Dentro il conflitto saheliano

Il Liptako Gourma, la cosiddetta “regione delle tre frontiere” a cavallo fra Mali, Burkina Faso e Niger, negli ultimi anni è diventata la principale roccaforte jihadista dell’intero Sahel. Nonostante la sua strategica importanza, però, da questa zona infestata di gruppi armati, conflitti intercomunitari e operazioni militari, in Occidente arrivano pochissime informazioni, soprattutto a causa del difficile e pericoloso accesso per i giornalisti stranieri. Il rischio di rapimento – come successo al reporter francese Olivier Dubois, sequestrato dai jihadisti nel nord del Mali nell’aprile 2021 e tuttora prigioniero – è elevato anche per i giornalisti africani che cercano a fatica di raccontare uno dei conflitti più complessi e dimenticati del continente.

Nigrizia ha perciò deciso di pubblicare in queste pagine i reportage di Bassératou Kindo, giornalista del Burkina Faso fondatrice del media online al femminile MoussoNews e Cheick Bougounta Cisse, talentuoso reporter del giornale maliano Le Wagadou, che durante l’estate si sono recati rispettivamente nella regione di Ouahigouya e di Mopti, zone transfrontaliere dei due paesi dove è in corso una crisi securitaria e umanitaria senza precedenti. Qui i due giornalisti hanno raccolto le testimonianze delle autorità e delle comunità locali duramente provate dall’aumento degli sfollati interni e dalla militarizzazione della regione.

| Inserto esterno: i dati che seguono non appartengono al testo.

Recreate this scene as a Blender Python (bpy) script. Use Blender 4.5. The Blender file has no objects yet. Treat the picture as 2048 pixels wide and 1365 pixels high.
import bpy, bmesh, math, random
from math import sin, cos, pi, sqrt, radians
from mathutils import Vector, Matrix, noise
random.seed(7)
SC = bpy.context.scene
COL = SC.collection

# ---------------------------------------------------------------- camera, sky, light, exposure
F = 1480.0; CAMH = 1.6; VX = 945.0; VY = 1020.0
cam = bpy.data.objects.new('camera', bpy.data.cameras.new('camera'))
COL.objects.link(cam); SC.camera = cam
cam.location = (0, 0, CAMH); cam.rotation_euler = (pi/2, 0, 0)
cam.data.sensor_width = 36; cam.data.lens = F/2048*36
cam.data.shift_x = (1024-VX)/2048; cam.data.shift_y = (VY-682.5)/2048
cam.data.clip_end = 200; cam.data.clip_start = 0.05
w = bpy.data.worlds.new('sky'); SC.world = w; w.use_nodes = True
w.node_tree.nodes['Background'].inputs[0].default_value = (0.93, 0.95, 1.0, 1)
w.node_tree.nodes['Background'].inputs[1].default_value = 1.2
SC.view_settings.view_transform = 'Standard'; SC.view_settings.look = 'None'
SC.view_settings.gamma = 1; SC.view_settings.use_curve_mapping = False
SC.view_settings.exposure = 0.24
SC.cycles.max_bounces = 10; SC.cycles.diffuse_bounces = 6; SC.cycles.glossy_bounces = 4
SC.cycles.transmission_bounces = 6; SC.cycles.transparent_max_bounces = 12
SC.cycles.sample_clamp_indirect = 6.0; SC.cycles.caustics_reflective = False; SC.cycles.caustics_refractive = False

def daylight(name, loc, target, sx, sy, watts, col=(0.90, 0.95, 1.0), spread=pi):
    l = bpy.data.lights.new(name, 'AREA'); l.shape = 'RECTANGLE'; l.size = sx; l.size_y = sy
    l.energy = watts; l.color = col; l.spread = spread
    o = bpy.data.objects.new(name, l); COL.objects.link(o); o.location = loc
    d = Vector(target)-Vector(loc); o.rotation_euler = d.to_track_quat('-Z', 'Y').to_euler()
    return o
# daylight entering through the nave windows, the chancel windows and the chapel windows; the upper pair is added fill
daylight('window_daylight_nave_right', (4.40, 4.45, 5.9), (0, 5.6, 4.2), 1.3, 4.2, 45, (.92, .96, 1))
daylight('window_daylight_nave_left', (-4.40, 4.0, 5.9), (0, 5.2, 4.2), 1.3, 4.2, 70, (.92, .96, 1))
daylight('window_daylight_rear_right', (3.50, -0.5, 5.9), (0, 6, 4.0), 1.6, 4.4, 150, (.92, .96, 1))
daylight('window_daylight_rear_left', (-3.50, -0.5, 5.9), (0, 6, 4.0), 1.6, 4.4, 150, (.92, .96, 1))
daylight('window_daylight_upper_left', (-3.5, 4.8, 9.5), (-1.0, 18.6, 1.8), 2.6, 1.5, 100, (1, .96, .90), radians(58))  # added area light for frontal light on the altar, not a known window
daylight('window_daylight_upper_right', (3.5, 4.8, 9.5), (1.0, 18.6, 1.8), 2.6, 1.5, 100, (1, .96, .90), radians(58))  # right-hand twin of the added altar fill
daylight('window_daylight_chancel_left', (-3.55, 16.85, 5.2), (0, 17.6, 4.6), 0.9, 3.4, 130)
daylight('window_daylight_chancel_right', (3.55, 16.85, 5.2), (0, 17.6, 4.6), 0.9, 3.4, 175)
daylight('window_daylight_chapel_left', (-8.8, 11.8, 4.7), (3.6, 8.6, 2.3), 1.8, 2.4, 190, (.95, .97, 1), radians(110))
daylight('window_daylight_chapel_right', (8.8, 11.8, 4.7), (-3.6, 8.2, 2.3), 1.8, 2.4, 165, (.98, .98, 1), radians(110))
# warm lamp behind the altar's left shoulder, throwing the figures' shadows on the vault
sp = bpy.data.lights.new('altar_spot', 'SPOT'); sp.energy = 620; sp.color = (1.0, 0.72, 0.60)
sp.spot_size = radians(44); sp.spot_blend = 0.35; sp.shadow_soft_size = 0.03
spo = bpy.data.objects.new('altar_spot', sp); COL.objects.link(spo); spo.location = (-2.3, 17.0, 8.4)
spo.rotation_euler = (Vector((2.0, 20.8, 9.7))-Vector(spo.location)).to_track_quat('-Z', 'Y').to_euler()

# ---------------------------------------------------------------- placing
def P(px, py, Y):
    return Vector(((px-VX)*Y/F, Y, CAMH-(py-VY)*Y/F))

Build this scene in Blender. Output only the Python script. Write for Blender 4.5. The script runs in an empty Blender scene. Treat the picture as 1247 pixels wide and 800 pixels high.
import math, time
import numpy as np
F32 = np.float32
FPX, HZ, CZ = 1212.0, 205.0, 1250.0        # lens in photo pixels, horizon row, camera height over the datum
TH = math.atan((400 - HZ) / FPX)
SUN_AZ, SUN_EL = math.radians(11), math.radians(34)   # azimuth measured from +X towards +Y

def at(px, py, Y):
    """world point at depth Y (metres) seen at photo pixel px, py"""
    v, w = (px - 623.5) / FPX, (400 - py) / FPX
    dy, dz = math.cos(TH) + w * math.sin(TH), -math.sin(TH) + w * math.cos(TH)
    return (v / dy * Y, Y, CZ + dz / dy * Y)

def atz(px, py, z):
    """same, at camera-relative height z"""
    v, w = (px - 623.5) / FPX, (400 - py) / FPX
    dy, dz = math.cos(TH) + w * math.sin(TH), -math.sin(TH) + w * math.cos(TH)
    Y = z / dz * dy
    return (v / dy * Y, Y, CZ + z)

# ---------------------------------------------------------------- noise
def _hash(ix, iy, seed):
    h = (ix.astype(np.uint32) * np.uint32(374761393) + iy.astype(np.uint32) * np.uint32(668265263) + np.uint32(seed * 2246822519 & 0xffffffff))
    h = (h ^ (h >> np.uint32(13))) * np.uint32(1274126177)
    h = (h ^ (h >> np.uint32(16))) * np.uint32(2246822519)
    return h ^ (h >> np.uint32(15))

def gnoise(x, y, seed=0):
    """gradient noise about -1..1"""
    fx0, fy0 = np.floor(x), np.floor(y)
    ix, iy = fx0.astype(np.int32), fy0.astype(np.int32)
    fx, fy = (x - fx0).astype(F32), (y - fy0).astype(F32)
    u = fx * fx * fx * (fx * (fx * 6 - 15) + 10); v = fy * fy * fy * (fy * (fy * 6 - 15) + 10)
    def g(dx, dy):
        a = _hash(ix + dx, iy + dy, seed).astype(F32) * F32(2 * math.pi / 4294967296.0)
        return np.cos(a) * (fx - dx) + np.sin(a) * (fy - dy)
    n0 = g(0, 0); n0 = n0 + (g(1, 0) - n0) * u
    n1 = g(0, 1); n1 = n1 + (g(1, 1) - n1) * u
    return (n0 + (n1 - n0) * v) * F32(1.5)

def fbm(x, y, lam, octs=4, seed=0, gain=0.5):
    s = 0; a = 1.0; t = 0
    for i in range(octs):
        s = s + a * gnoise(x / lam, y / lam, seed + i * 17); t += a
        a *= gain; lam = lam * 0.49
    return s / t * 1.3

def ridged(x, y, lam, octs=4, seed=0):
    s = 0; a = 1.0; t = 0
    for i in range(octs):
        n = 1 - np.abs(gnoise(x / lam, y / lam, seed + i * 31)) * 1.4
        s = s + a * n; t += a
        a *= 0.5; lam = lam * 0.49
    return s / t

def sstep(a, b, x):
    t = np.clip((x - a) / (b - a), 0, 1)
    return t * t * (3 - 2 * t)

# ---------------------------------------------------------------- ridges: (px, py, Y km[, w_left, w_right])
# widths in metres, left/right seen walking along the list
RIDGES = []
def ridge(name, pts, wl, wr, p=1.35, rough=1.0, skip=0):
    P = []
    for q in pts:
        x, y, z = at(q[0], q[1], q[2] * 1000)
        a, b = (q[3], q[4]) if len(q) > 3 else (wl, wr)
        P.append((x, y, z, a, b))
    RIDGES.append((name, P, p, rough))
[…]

Il quadro che emerge dai loro scritti è quello di un territorio conteso da diversi attori internazionali e locali: gli eserciti africani, accusati di violenze sommarie e, da dicembre 2021, affiancati da mercenari russi del gruppo Wagner (fedelissimi di Putin); i militari francesi (e i loro partner europei) che, dispiegati dal 2013, ora si stanno velocemente ritirando; gli oltre 13mila caschi blu della missione dell’Onu (la Minusma), sempre più criticata da parte della popolazione locale; decine di sigle jihadiste legate ad al-Qaida nel Maghreb islamico o al crescente Stato islamico nel Grande Sahara; la galassia dei gruppi indipendentisti tuareg; le milizie etniche di autodifesa. Una “corsa al Sahel” che, esponenzialmente incrementata dopo la guerra nel nord del Mali dell’inizio 2013, ha spinto i gruppi armati a riposizionarsi e, dal 2015, espandere il proprio raggio d’azione a zone limitrofe, arrivando fino a minacciare paesi costieri quali la Costa D’Avorio, il Togo e il Benin.

L’inesorabile processo di stratificazione del conflitto saheliano traspare da ogni riga dei reportage di Bassératou e Cheick, che abilmente tratteggiano un racconto corale e “dall’interno” di una delle zone più calde del Sahel centrale. Un lavoro prezioso, reso possibile grazie al supporto delle ong italiane Engim Internazionale e Intersos nell’ambito del progetto “Aiuto d’urgenza alle popolazioni colpite dalla crisi umanitaria nelle zone frontaliere del Mali e del Burkina Faso”, finanziato dall’Agenzia italiana per la cooperazione e lo sviluppo (Aics) di Dakar.